MICHELE KELEMEN, BYLINE: One of America's leading foreign policy thinkers, former national security adviser Zbigniew Brzezinski, was struck by Vladimir Putin's Kremlin speech in which the Russian leader laid out a long list of post-Cold War grievances.

ZBIGNIEW BRZEZINSKI: That speech is remarkably belligerent, angry and triumphant, at the same time.

KELEMEN: And he says it had echoes of Adolf Hitler.

BRZEZINSKI: Crimea is very much like Anschluss, Austria. Remember that? Hitler walked in and said, these people are Germans, really - even though they had a separate history for hundreds and hundreds of years - and proclaimed a triumph. The next year, he moved on Czechoslovakia.

KELEMEN: Brzezinski, now at the Center for Strategic and International Studies, doesn't anticipate another World War or even, necessarily, a new Cold War. In fact, he's been advocating a dual approach with Russia - to stand up to military aggression, but also talk to Russia about how to stabilize Ukraine in a way that links the former Soviet Republic both to the east and to the west.

BRZEZINSKI: Make it clear that there's a choice, and that we're willing to cooperate with Russia in regards to Ukraine and assuring Ukraine's freedom of choice in terms of its cultural, political orientation. But at the same time, I think such as that if there is violence - Russian-initiated violence against Ukraine - we just cannot sit in our hands and weep.

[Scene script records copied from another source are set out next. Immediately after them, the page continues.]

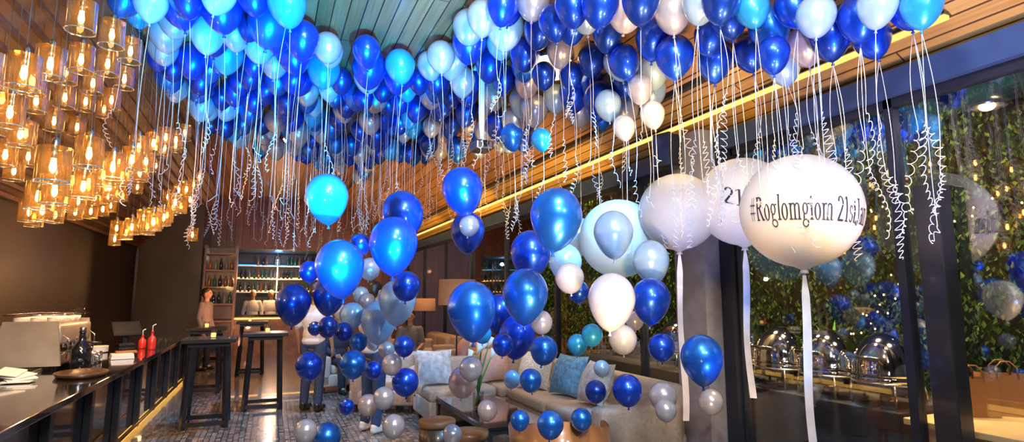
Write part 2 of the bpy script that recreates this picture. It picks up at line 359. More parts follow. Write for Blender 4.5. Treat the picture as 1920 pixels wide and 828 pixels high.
# ------------------------------------------------------------------ left bar
t = thing('bar_counter', 'long black polished bar counter with warm-lit plinth under pendant lamps', 'bar counter', (-1.8, 7.7, 0))
MB().box((0, .0, .875), (1.1, 9.8, .05), .006).build('worktop', M['gloss_black'], t)
MB().box((.35, 0, .46), (.06, 9.7, .78)).build('front_panel', M['gloss_black'], t)
for i in range(10): MB().box((.41, -4.7+i*1.04, .46), (.06, .09, .78), .006).build('post', M['black'], t)
MB().box((.1, 0, .035), (.5, 9.6, .07)).build('plinth', M['darkwood'], t)
MB().box((.37, 0, .05), (.03, 9.6, .08)).build('glow_strip', M['plinthglow'], t)  # emissive face put in for warm light falling on the plinth, no lamp strip
MB().tube([(.5, -4.8, .18), (.5, 4.8, .18)], .02, 8).build('foot_rail', mk('brass', (.7, .42, .12), .25, metal=1), t)
t = thing('espresso_machine', 'steel espresso machine with cups on top at left end of bar', 'coffee machine', (-2.07, 7.3, .9))
MB().box((0, 0, .33), (.5, 1.0, .2), .035, seg=3).build('body', M['machine'], t)
MB().box((.03, 0, .1), (.44, .98, .12), .02).build('drip_tray', M['steel'], t)
for s in (-1, 1): MB().add([(-.25, s*.5, .04), (.27, s*.5, .04), (.22, s*.5, .46), (-.2, s*.5, .46), (-.25, s*.53, .04), (.27, s*.53, .04), (.22, s*.53, .46), (-.2, s*.53, .46)], [[0, 1, 2, 3], [4, 5, 6, 7], [0, 1, 5, 4], [1, 2, 6, 5], [2, 3, 7, 6], [3, 0, 4, 7]], False).build('side_panel', M['machine'], t)
MB().tube([(-.22, -.47, .52), (.22, -.47, .52), (.22, .47, .52), (-.22, .47, .52), (-.22, -.47, .52)], .008, 6).build('cup_rail', M['chrome'], t)
for i in range(3):
    g = MB().lathe([(.04, .2), (.04, .26), (.03, .28), (0, .28)], 16, (.22, -.3+i*.3, 0)).build('group_head', M['chrome'], t)
    MB().tube([(.24, -.3+i*.3, .21), (.4, -.3+i*.3, .19)], .014, 8).build('handle', M['black'], g)
for s in (-1, 1): MB().tube([(.24, s*.44, .33), (.3, s*.44, .28), (.29, s*.44, .1)], .007, 6).build('steam_wand', M['chrome'], t)
for sx in (-1, 1):
    for sy in (-1, 1): MB().cyl((sx*.18, sy*.42, 0), .025, .06).build('foot', M['black'], t)
cupm = MB().lathe([(.022, 0), (.038, .03), (.042, .06), (.038, .06), (.033, .03), (0, .008)], 18)
cupm.tube([(.04, 0, .05), (.06, 0, .04), (.055, 0, .02), (.036, 0, .016)], .005, 6)
cup = cupm.mesh('cup', M['white'])
for i in range(9):
    for j in range(3):
        o = inst('coffee_cup', cup, None, (-2.2+j*.13, 6.93+i*.095, 1.332)); o.rotation_euler.z = random.uniform(0, 6)
        tag(o, 'white coffee cup standing on top of the espresso machine', 'cup', 'white cups on the espresso machine')
def bottle(h, r): return MB().lathe([(r*.9, 0), (r, .01), (r, h*.55), (r*.75, h*.66), (r*.35, h*.76), (r*.3, h*.96), (r*.36, h*.97), (r*.36, h), (0, h)], 14)
t = thing('black_bottle', 'large black bottle standing beside the espresso machine', 'bottle', (-1.64, 6.75, .9))
bottle(.36, .085).build('body', M['gloss_black'], t); MB().lathe([(.028, .36), (.03, .4), (0, .41)], 12).build('stopper', M['steel'], t)
t = thing('coffee_grinder', 'dark coffee grinder with clear hopper behind the espresso machine', 'grinder', (-2.1, 8.25, .9))
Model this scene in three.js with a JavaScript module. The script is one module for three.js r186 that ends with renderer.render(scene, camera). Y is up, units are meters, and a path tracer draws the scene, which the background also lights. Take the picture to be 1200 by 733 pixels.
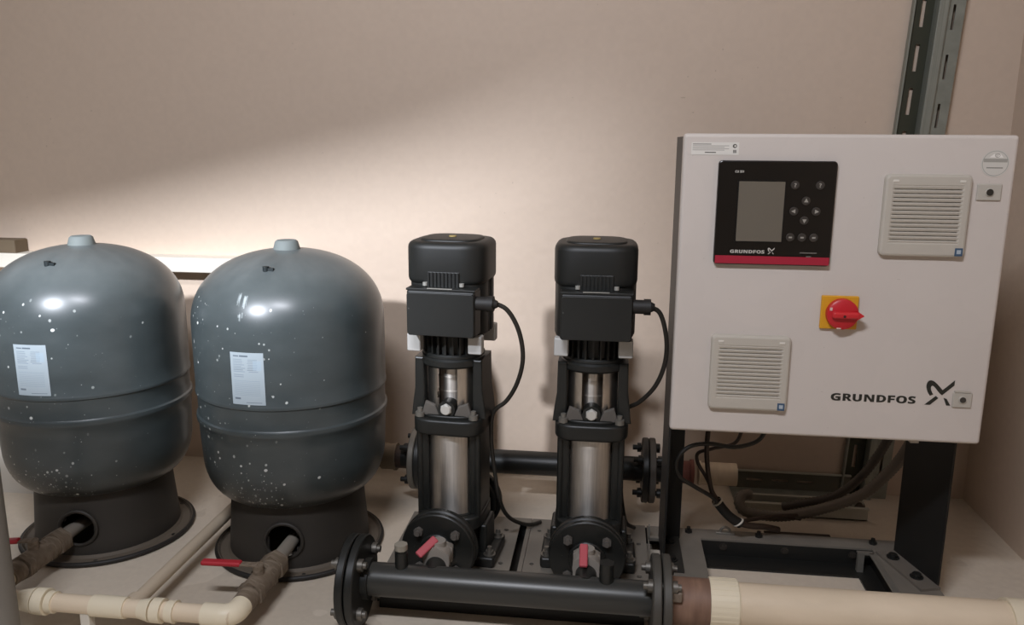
import * as THREE from 'three';
import { RoundedBoxGeometry } from 'three/addons/geometries/RoundedBoxGeometry.js';
import { mergeGeometries } from 'three/addons/utils/BufferGeometryUtils.js';
import { RectAreaLightUniformsLib } from 'three/addons/lights/RectAreaLightUniformsLib.js';
import { TextGeometry } from 'three/addons/geometries/TextGeometry.js';
import { FontLoader } from 'three/addons/loaders/FontLoader.js';

// ---------------------------------------------------------------- camera, exposure, lights
const V = (x, y, z) => new THREE.Vector3(x, y, z);
const scene = new THREE.Scene();
scene.background = new THREE.Color(0x000000);
const F = 950, IMG_H = 733;
const camera = new THREE.PerspectiveCamera(2 * Math.atan(IMG_H / 2 / F) * 180 / Math.PI, 1200 / 733, 0.05, 30);
camera.position.set(0, 0.85, 0);
camera.rotation.order = 'YXZ';
camera.rotation.set(-11.866 * Math.PI / 180, 6.889 * Math.PI / 180, 0.41 * Math.PI / 180);
scene.add(camera);
const renderer = new THREE.WebGLRenderer({ antialias: true });
renderer.toneMapping = THREE.LinearToneMapping;
renderer.toneMappingExposure = 1.0;
renderer.shadowMap.enabled = true;
RectAreaLightUniformsLib.init();

const LAMP = V(-1.30, 1.77, 0.52);           // unseen key lamp behind the camera on the left
const LAMP_AIM = V(-1.02, 0.46, -1.975);
const LAMP_CD = 39, LAMP_ANGLE = 26, LAMP_PENUMBRA = 0.95, LAMP_COLOR = 0xeef4ff;
const TUBE = V(-0.36, 1.95, 0.05);          // unseen hanging tube, added as the fill light
const TUBE_W = 0.6, TUBE_D = 0.10, TUBE_I = 148, TUBE_COLOR = 0xf2f5ff;

// ---------------------------------------------------------------- helpers
let seed = 7;
const rnd = () => { seed = (seed * 1664525 + 1013904223) >>> 0; return seed / 4294967296; };
const used = {};
function numbered(n) { const k = used[n] = (used[n] ?? -1) + 1; return k ? `${n}_${String(k).padStart(3, '0')}` : n; }
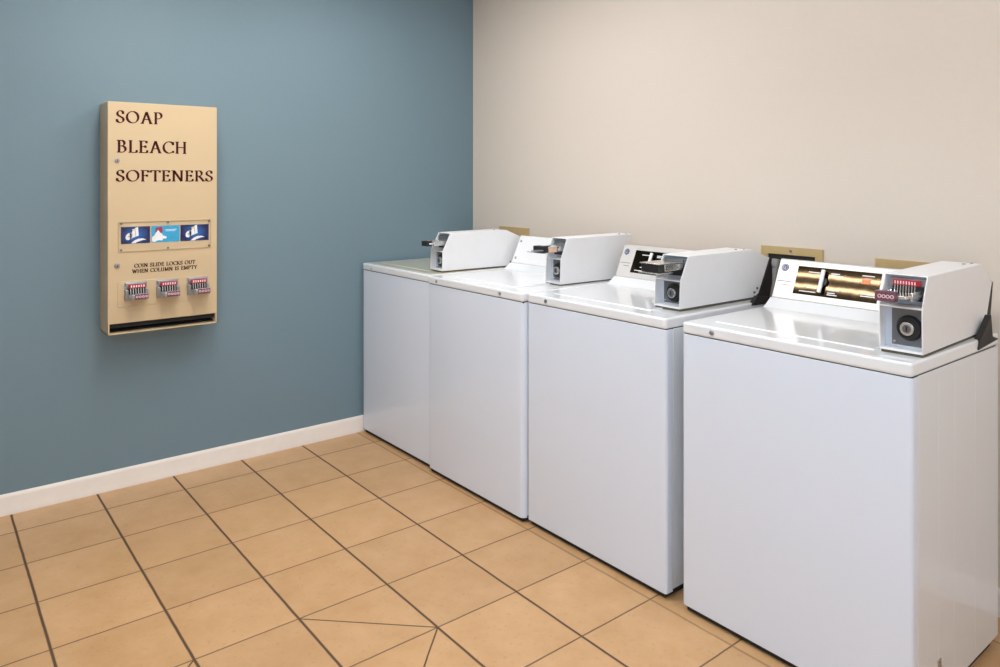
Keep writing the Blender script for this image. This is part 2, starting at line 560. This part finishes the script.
# ------------------------------------------------------------------ vending machine on the blue wall
def make_coin_slide(parent, y0, z0, reach):
    """push-in coin slide of the vending machine, facing +x; z0 is the bottom of its face plate"""
    s = MB().box(0.0, 0.006, 0, 0.088, 0, 0.078)
    s.box(0.006, 0.016, 0.004, 0.084, 0.062, 0.075)              # hood over the slots
    s.box(0.006, 0.030, 0.0, 0.012, 0.012, 0.048)                # side guides
    s.box(0.006, 0.030, 0.076, 0.088, 0.012, 0.048)
    root = s.build('coin_slide', M['steel'], parent, 0.0012, loc=(0.1605, y0, z0))
    MB().box(0.012, 0.0185, 0.014, 0.080, 0.053, 0.069).build('red_strip', M['red'], root)
    pk = MB()
    for k in range(6):
        pk.box(0.0185, 0.0192, 0.022 + k * 0.0095, 0.0275 + k * 0.0095, 0.056, 0.0655)
    pk.build('slot_marking', M['pink'], root)
    MB().box(0.0062, 0.010, 0.012, 0.080, 0.022, 0.052).build('slot_recess', M['black'], root)
    fn = MB()
    for k in range(6):
        fn.prism([(0.010, 0.052), (0.020, 0.052), (0.024, 0.030), (0.010, 0.026)], 'y', 0.020 + k * 0.0098, 0.0232 + k * 0.0098)
    fn.build('coin_fingers', M['chrome'], root)
    # the tongue: tapering plate to a fist-sized push block
    tg = MB().prism([(0.010, 0.010), (0.010, 0.078), (0.030, 0.078), (reach - 0.02, 0.072), (reach - 0.02, 0.016), (0.030, 0.010)], 'z', 0.018, 0.027)
    tg.box(reach - 0.022, reach - 0.004, 0.014, 0.074, 0.012, 0.033)
    tg.build('slide_tongue', M['steel'], root, 0.002)
    MB().box(reach - 0.020, reach - 0.003, 0.024, 0.076, 0.014, 0.0345).build('push_block', M['plum'], root, 0.0015)
    ov = MB()
    for k in range(4):
        ov.ring((reach - 0.003, 0.032 + k * 0.012, 0.0245), (1, 0, 0), 0.0028, 0.0048, 0.001, 16)
    for k in range(4):
        ov.ring((reach - 0.0115, 0.032 + k * 0.012, 0.0345), (0, 0, 1), 0.0028, 0.0048, 0.0006, 16)
    ov.build('denomination_ring', M['pink'], root)
    return root


def make_vending():
    root = empty('vending_machine', (0, 0, 0))
    tag(root, 'cream wall-mounted vending machine for soap, bleach and softeners on the blue wall', 'vending machine')
    y0, y1, z0, z1, X = -1.976, -1.538, 0.699, 1.669, 0.163
    c = MB().box(0, 0.150, y0 + 0.001, y1 - 0.001, 0.744, z1 - 0.0005)
    c.box(0, X, y0 + 0.001, y0 + 0.007, z0, 0.744)
    c.box(0, X, y1 - 0.007, y1 - 0.001, z0, 0.744)
    c.box(0, X, y0 + 0.001, y1 - 0.001, z0, z0 + 0.006)
    c.build('cabinet', M['cream'], root, 0.0015)
    MB().box(0.001, 0.02, y0 + 0.007, y1 - 0.007, z0 + 0.006, 0.744).build('delivery_chute', M['black'], root)
    tr = MB().prism([(0.02, z0 + 0.022), (0.125, z0 + 0.012), (0.125, z0 + 0.006), (0.02, z0 + 0.006)], 'y', y0 + 0.008, y1 - 0.008)
    tr.box(0.146, 0.150, y0 + 0.008, y1 - 0.008, z0 + 0.026, 0.744)
    tr.build('delivery_tray', M['gap'], root)
    # door
    d = MB().box(0.150, X, y0, y1, 0.744, z1)
    door = d.build('front_door', M['cream'], root, 0.002)
    word_mesh('SOAP', X, -1.944, -1.766, 1.582, 0.050).build('lettering', M['letters'], door, smooth=False)
    word_mesh('BLEACH', X, -1.942, -1.667, 1.458, 0.051).build('lettering', M['letters'], door, smooth=False)
    word_mesh('SOFTENERS', X, -1.944, -1.556, 1.337, 0.047).build('lettering', M['letters'], door, smooth=False)
    word_mesh('COIN SLIDE LOCKS OUT', X, -1.876, -1.632, 0.973, 0.016, 0.24, 0.11).build('lettering', M['letters_brown'], door, smooth=False)
    word_mesh('WHEN COLUMN IS EMPTY', X, -1.884, -1.624, 0.950, 0.016, 0.24, 0.11).build('lettering', M['letters_brown'], door, smooth=False)
    # keyed locks
    for zz, r in ((1.424, 0.0095), (0.986, 0.011)):
        lk = MB().cyl((X, -1.941, zz), (1, 0, 0), r, 0.003, 24).cyl((X + 0.003, -1.941, zz), (1, 0, 0), r * 0.75, 0.003, 24)
        lo = lk.build('door_lock', M['steel'], root, 0.0006)
        MB().box(X + 0.006, X + 0.0064, -1.942, -1.940, zz - 0.005, zz + 0.005).build('keyway', M['black'], lo)
    # display window: three cards behind clear acrylic held by six screws
    wy0, wy1, wz0, wz1 = -1.935, -1.566, 1.044, 1.166
    cards = [(-1.927, -1.815, 'navy'), (-1.810, -1.697, 'light'), (-1.693, -1.574, 'navy')]
    for (a, b2, kind) in cards:
        cy, cz = (a + b2) / 2, 1.1105
        cd = MB().box(0, 0.0012, -(b2 - a) / 2, (b2 - a) / 2, -0.0355, 0.0355).build(
            'product_card', M['card_navy'] if kind == 'navy' else M['card_light'], root, loc=(X, cy, cz))
        tag(cd, 'dark blue detergent card' if kind == 'navy' else 'sky blue softener card')
        e = 0.0012
        if kind == 'navy':
            # lower-case white letters "all", tilted upwards, over a white swoosh
            lt, sw = MB(), MB()
            ca, sa = math.cos(R(20)), math.sin(R(20))

            def pl(u, v, hh):
                uu, vv = u * 0.046, v * 0.041
                return (e + 0.0007 * hh, -0.037 + uu * ca - vv * sa * 0.2, -0.021 + uu * sa + vv * ca)
            ribbon(lt, arc(0.27, 0.30, 0.17, 0.24, 0, 360, 18), pl, 0.26, 0.24)
            ribbon(lt, [(0.48, 0.60), (0.48, 0.0)], pl, 0.27, 0.2)
            ribbon(lt, [(0.72, 0.92), (0.72, 0.02)], pl, 0.27, 0.2)
            ribbon(lt, [(1.00, 0.98), (1.00, 0.02)], pl, 0.27, 0.2)
            lt.build('brand_lettering', M['card_white'], cd, smooth=False)
            ac = MB()
            ribbon(ac, [(0.60, 0.80), (0.86, 0.80)], lambda u, v, hh: (pl(u, v, hh)[0] + 0.0003 * hh, *pl(u, v, hh)[1:]), 0.14, 0.14)
            ac.build('yellow_flash', M['card_yellow'], cd, smooth=False)
            pts = [(-0.018, -0.0340), (-0.004, -0.0215), (0.012, -0.0155), (0.028, -0.0150), (0.042, -0.0215),
                   (0.030, -0.0215), (0.014, -0.0265), (0.004, -0.0300), (0.000, -0.0340)]
            sw.prism(pts, 'x', e, e + 0.0006)
            sw.build('white_swoosh', M['card_white'], cd, smooth=False)
        else:
            rd = MB().prism([(-0.042, 0.010), (-0.040, 0.027), (-0.018, 0.032), (-0.012, 0.026), (-0.012, 0.006), (-0.028, 0.002)], 'x', e, e + 0.0005)
            rd.build('red_badge', M['card_red'], cd, smooth=False)
            star = [(-0.054, -0.030), (-0.054, -0.012), (-0.044, -0.004), (-0.040, 0.004), (-0.030, 0.018), (-0.022, 0.006), (-0.014, 0.001),
                    (-0.012, -0.006), (0.004, -0.012), (0.002, -0.020), (-0.010, -0.020), (-0.014, -0.028), (-0.030, -0.026), (-0.044, -0.033)]
            MB().prism(star, 'x', e + 0.0005, e + 0.001).build('white_splash', M['card_white'], cd, smooth=False)
            ln = MB().box(e, e + 0.0005, 0.0, 0.044, 0.017, 0.0195).box(e, e + 0.0005, 0.0, 0.038, 0.0115, 0.0135)
            ln.build('small_print', M['pale'] if 'pale' in M else M['card_white'], cd, smooth=False)
    MB().box(X + 0.0028, X + 0.0040, wy0, wy1, wz0, wz1).build('window_pane', M['acrylic'], root)
    fr = MB()
    t = 0.0012
    for (a, b2, p, q) in ((wy0, wy1, wz1, wz1 + t), (wy0, wy1, wz0 - t, wz0), (wy0 - t, wy0, wz0 - t, wz1 + t), (wy1, wy1 + t, wz0 - t, wz1 + t)):
        fr.box(X, X + 0.0042, a, b2, p, q)
    fr.build('window_frame', M['cream'], root)
    for sy in (wy0 + 0.008, -1.745, wy1 - 0.008):
        for sz in (wz0 + 0.006, wz1 - 0.006):
            MB().cyl((X + 0.0040, sy, sz), (1, 0, 0), 0.0048, 0.0025, 14).build('window_screw', M['dark_steel'], root)
    # mounting plate for the three coin slides
    MB().box(X, X + 0.002, -1.939, -1.575, 0.812, 0.919).build('slide_mounting_plate', M['cream'], root, 0.0008)
    for sy in (-1.915, -1.791, -1.667):
        make_coin_slide(root, sy, 0.836, 0.088)
    return root


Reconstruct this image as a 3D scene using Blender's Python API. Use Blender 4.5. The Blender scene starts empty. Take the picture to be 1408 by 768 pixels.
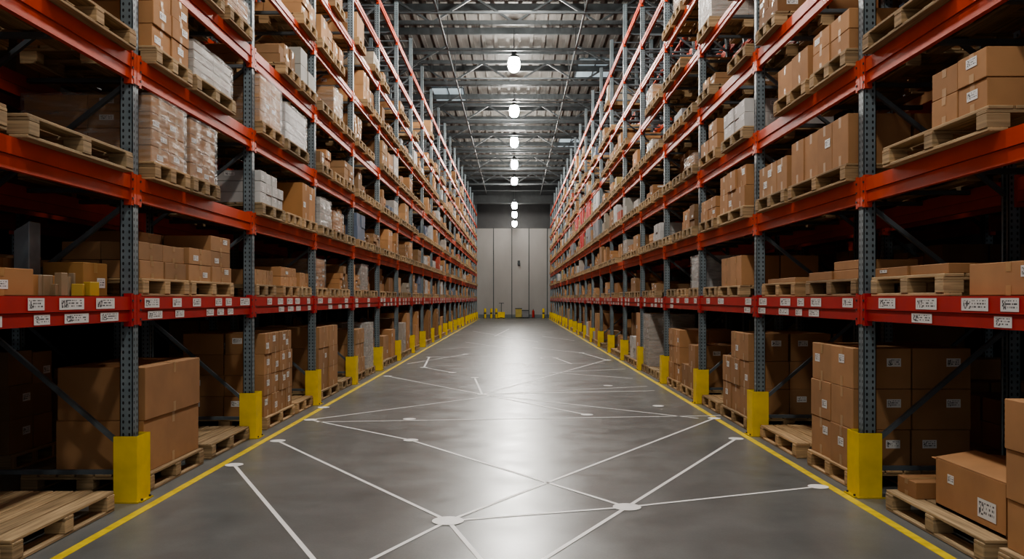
import bpy, math, random
from mathutils import Vector
random.seed(11)
sc = bpy.context.scene
COL = sc.collection

# ------------------------------------------------------------------ materials
def newmat(name):
    m = bpy.data.materials.new(name); m.use_nodes = True
    nt = m.node_tree
    b = nt.nodes["Principled BSDF"]
    return m, nt, b
def N(nt, t, **kw):
    n = nt.nodes.new(t)
    for k, v in kw.items(): setattr(n, k, v)
    return n
def L(nt, a, b): nt.links.new(a, b)
def math_(nt, op, a, b=None):
    n = N(nt, "ShaderNodeMath", operation=op)
    for i, v in enumerate((a, b)):
        if v is None: continue
        if hasattr(v, "node"): L(nt, v, n.inputs[i])
        else: n.inputs[i].default_value = v
    return n.outputs[0]
def mix(nt, fac, a, b, blend='MIX'):
    n = N(nt, "ShaderNodeMix", data_type='RGBA', blend_type=blend)
    for s, v in ((n.inputs[0], fac), (n.inputs[6], a), (n.inputs[7], b)):
        if hasattr(v, "node"): L(nt, v, s)
        elif isinstance(v, (int, float)): s.default_value = v
        else: s.default_value = (*v, 1) if len(v) == 3 else v
    return n.outputs[2]
def ramp(nt, f, stops):
    n = N(nt, "ShaderNodeValToRGB")
    cr = n.color_ramp
    cr.elements[0].position = stops[0][0]; cr.elements[0].color = (*stops[0][1], 1)
    cr.elements[1].position = stops[-1][0]; cr.elements[1].color = (*stops[-1][1], 1)
    for p, c in stops[1:-1]:
        e = cr.elements.new(p); e.color = (*c, 1)
    L(nt, f, n.inputs[0]); return n.outputs[0]
def noise(nt, scale, detail=4, vec=None, mapscale=None, src='Object'):
    tc = N(nt, "ShaderNodeTexCoord")
    n = N(nt, "ShaderNodeTexNoise"); n.inputs['Scale'].default_value = scale; n.inputs['Detail'].default_value = detail
    o = tc.outputs[src]
    if mapscale:
        mp = N(nt, "ShaderNodeMapping"); mp.inputs['Scale'].default_value = mapscale
        L(nt, o, mp.inputs[0]); o = mp.outputs[0]
    L(nt, o, n.inputs['Vector']); return n.outputs['Fac']
def bump(nt, b, h, s=.3, d=.01):
    n = N(nt, "ShaderNodeBump"); n.inputs['Strength'].default_value = s; n.inputs['Distance'].default_value = d
    L(nt, h, n.inputs['Height']); L(nt, n.outputs[0], b.inputs['Normal'])
def tinted(name, base, rough=.7, var=.25, scale=6, metallic=0, mapscale=None, src='Object', spec=.4):
    m, nt, b = newmat(name)
    at = N(nt, "ShaderNodeAttribute", attribute_name="tint")
    f = noise(nt, scale, 4, mapscale=mapscale, src=src)
    lo = tuple(c*(1-var) for c in base); hi = tuple(min(1, c*(1+var)) for c in base)
    r = ramp(nt, f, [(.3, lo), (.7, hi)])
    c = mix(nt, 1.0, r, at.outputs['Color'], 'MULTIPLY')
    L(nt, c, b.inputs['Base Color'])
    b.inputs['Roughness'].default_value = rough; b.inputs['Metallic'].default_value = metallic
    b.inputs['Specular IOR Level'].default_value = spec
    return m, nt, b, f

MATS = []
def reg(m): MATS.append(m); return len(MATS)-1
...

KELEMEN: This week, Vice President Joe Biden visited Poland and Lithuania, to try to shore up nervous NATO allies. He says Russia is isolating itself by its actions in Crimea.

VICE PRESIDENT JOE BIDEN: As long as Russia continues on this dark path, they will face increasing political and economic isolation.

KELEMEN: For years, the U.S. has tried to get Russia to be more integrated into the international community - for instance, helping it join the World Trade Organization in 2012. But Fiona Hill, of the Brookings Institution, says Putin made clear this week he's more interested in carving out a sphere of influence than integrating Russia into Europe.

FIONA HILL: He's operating in a very different framework from us, and different from what people have been assuming. All the way along, there's been this kind of sense that Russia was moving in a different direction. And what Vladimir Putin is saying - that Russia's present is shaped by its past, by this perception of the past - I mean, really, he has put Russia back, but he isn't putting Russia in a place that leads it forward. And now, we've got to figure out, you know, where do we go from here in this relationship?

KELEMEN: The West has tried ignoring Russia, and attempts to reset relations haven't worked. Hill says it's time now to play the long game, shoring up NATO defenses and not letting Putin exploit divisions in Europe.

HILL: We're going to have to basically go back to the drawing board here and think about, well, how do we deal with a Russia that isn't, in fact, looking forward but is constantly looking back?

KELEMEN: A former State Department policy planning staffer who worked on Russia, Samuel Charap, of the International Institute for Strategic Studies, says it will be a long time before the U.S. and Russia can return to a productive relationship.

SAMUEL CHARAP: Russia's great capacity to affect U.S. global interests is not in necessarily what it is doing to cooperate with us, but what it can do to undermine U.S. objectives. When feeling petulant, Russia plays the spoiler very effectively.

KELEMEN: So far, it's been business as usual for Russian diplomats working on Iran, but Moscow is signaling that could soon change. Michele Keleman, NPR News, Washington.